EPIC, which calls itself the Irish Emigration Museum, grows out of that, and is the project of a successful businessman who returned to Ireland long after his family left. Neville Isdell and developed both the museum and the Custom House Quay, a commercial and retail project in an 1820s warehouse. The museum is in the basement.
The museum is visually stunning, with many interactive exhibits (and a passport that you can stamp in each exhibit room), but it seems to be of two minds what its message is. The visit starts from the stunning ship seen at the top, which symbolizes emigrants shooting out in all directions.
The first few rooms examine emigration in very broad, even universal terms, using animated and video-infused displays, it looks at the historical, political and cultural forces that led to emigration, and the class and religious backgrounds of those who left. It did an excellent job of placing the 19th century mass emigration in context with earlier periods, including when England and Ireland were under Cromwell’s rule.
And then, as if a switch had been flipped, the exhibits flip from education to Irish Pride. The second half of the museum is like a Hall of Famous Irish People Who Became Famous Somewhere Else. Musicians, politicians, artists, scientists—the whole gamut of occupations. Not that there’s no place for that, but it was overwhelming, and after a few rooms, not that interesting.
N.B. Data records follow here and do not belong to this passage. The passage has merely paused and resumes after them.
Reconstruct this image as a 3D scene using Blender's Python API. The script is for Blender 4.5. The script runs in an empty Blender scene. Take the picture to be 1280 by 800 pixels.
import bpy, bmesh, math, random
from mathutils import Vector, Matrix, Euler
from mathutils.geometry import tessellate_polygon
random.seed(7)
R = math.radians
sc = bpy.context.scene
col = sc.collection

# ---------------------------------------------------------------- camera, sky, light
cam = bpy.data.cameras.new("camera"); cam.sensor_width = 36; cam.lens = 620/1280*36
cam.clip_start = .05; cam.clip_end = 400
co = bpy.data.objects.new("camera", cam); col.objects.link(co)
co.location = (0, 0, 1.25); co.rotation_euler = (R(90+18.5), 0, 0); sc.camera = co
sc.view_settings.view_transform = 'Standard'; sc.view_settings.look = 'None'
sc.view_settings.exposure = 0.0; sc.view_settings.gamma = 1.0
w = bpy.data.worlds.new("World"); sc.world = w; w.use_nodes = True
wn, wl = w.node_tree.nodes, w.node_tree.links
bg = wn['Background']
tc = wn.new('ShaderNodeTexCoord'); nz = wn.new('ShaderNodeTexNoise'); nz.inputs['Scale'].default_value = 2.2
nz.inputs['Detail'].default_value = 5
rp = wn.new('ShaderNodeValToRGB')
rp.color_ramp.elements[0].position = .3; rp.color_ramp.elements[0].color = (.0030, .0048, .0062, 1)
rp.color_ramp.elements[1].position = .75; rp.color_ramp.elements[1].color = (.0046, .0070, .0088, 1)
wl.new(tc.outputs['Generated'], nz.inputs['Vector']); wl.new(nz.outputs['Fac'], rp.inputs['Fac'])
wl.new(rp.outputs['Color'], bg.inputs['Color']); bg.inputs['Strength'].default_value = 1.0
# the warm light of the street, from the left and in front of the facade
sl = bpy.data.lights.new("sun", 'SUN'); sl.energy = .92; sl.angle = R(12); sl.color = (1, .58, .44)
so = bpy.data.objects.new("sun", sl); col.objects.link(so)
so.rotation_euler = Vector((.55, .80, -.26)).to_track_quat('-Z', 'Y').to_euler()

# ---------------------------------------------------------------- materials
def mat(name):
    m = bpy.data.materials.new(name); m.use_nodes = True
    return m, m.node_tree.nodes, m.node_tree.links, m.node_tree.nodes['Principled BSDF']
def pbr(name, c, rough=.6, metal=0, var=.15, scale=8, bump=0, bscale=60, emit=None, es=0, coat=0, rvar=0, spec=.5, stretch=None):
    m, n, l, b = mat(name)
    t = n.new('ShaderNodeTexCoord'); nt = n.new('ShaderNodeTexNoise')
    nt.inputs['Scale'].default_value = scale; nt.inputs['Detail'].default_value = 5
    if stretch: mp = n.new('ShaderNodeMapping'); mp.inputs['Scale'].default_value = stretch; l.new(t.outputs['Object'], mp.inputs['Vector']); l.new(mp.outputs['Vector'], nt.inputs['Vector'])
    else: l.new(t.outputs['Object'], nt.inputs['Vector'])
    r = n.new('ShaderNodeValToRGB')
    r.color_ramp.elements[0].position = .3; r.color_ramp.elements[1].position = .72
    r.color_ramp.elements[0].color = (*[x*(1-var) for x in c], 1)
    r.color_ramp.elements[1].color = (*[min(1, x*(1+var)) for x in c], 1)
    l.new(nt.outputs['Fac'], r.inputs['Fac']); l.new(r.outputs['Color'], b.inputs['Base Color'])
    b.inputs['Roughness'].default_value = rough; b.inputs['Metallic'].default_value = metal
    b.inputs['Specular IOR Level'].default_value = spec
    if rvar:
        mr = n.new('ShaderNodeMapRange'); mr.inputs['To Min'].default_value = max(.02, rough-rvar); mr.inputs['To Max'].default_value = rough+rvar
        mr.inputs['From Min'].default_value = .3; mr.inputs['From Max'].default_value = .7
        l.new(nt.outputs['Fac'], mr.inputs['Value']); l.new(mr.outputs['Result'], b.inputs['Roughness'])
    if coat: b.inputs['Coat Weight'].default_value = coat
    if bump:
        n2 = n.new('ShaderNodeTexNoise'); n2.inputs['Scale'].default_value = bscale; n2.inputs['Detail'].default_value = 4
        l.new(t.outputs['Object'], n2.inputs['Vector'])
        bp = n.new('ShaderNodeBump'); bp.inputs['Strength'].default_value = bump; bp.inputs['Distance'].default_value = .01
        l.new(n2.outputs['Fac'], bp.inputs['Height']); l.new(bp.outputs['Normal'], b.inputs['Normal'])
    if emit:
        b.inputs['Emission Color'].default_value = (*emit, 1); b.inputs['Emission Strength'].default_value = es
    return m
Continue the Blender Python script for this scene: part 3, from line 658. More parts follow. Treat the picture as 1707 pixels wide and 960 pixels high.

It took me weeks to realize what I think would have made it a much better museum: it needs rooms that reflect on what the emigrants faced when they arrived on other shores. For all the famous folks in EPIC, there were hundreds of thousands who didn’t become famous, who faced grinding years of work, poverty and discrimination on their way to becoming integral parts of society all over the world—surely that, too, is a key aspect of the emigration story.